** BEGIN RECORDED INFORMATION **

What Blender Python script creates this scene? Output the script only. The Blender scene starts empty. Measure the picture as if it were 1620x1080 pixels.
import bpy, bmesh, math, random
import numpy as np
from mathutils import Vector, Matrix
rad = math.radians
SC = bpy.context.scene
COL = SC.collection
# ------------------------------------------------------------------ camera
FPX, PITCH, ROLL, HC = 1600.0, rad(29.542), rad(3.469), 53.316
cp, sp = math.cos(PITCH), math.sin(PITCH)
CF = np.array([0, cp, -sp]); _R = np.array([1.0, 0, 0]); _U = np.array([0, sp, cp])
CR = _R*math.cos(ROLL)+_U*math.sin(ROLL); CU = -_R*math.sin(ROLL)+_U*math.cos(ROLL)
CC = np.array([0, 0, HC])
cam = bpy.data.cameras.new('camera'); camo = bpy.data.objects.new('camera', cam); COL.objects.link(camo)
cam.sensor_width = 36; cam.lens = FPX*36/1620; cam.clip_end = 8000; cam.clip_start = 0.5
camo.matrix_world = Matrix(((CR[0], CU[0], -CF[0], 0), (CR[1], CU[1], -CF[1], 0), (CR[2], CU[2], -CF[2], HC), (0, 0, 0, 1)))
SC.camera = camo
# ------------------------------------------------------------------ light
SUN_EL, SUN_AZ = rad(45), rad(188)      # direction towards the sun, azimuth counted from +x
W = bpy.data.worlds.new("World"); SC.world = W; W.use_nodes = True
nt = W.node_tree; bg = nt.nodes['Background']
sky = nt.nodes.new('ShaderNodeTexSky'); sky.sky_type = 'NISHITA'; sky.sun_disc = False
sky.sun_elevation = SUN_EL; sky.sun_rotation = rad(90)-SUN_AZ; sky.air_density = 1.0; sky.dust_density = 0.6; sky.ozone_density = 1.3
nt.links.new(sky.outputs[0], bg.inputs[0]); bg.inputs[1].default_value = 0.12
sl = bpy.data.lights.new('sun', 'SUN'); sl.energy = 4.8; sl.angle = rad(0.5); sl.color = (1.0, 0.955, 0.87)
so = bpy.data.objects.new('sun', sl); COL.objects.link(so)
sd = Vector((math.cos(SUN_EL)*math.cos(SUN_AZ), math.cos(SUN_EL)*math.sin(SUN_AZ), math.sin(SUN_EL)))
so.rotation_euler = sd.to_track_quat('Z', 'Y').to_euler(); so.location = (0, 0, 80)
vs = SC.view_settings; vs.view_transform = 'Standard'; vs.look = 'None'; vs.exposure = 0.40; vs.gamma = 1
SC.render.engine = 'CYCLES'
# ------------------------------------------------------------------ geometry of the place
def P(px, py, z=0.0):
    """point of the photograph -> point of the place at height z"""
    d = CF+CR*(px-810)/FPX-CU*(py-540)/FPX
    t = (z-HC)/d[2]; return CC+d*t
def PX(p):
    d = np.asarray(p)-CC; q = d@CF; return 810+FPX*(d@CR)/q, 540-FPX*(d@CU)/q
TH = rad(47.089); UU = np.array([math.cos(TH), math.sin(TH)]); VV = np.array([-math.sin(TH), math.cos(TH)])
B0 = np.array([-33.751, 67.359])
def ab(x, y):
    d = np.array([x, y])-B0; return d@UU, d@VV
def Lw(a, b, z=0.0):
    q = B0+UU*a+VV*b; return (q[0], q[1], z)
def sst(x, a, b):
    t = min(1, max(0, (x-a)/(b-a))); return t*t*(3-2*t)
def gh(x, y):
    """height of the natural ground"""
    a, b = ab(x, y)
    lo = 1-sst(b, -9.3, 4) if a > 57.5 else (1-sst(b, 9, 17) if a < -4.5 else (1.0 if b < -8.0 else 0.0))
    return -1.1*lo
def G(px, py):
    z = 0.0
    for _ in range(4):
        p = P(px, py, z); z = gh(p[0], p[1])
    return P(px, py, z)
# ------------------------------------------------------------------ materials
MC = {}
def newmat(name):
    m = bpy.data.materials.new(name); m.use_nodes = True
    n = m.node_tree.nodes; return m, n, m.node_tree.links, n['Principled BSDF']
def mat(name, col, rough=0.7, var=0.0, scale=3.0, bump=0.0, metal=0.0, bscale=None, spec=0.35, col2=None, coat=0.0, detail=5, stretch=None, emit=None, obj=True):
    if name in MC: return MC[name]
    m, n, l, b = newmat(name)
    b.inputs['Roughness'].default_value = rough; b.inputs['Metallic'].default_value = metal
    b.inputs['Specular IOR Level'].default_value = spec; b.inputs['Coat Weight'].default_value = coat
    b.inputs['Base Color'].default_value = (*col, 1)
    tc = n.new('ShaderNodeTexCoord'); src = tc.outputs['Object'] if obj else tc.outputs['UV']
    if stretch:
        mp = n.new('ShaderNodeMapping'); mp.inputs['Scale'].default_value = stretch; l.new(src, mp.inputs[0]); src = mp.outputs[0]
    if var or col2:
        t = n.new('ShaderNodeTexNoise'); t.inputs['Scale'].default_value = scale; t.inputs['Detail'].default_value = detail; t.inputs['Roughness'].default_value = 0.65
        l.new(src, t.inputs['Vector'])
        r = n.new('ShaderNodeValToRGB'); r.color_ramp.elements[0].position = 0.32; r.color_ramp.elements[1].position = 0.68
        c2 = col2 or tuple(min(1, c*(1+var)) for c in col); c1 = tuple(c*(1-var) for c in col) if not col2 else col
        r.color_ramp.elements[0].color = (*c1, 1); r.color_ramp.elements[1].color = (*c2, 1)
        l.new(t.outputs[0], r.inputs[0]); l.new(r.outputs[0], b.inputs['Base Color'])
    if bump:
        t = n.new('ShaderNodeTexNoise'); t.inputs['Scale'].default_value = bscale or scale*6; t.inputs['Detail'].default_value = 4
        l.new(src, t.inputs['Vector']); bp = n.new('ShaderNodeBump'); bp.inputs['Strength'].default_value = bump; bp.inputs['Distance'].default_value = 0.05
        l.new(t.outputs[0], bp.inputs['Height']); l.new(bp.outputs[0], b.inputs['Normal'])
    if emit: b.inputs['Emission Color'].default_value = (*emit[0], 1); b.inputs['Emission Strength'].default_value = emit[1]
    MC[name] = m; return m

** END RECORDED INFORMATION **

- EXERCISE TASK
Which lines above hold the word "scene"? Copy each of them.

- RESPONSE TO THE EXERCISE
What Blender Python script creates this scene? Output the script only. The Blender scene starts empty. Measure the picture as if it were 1620x1080 pixels.
SC = bpy.context.scene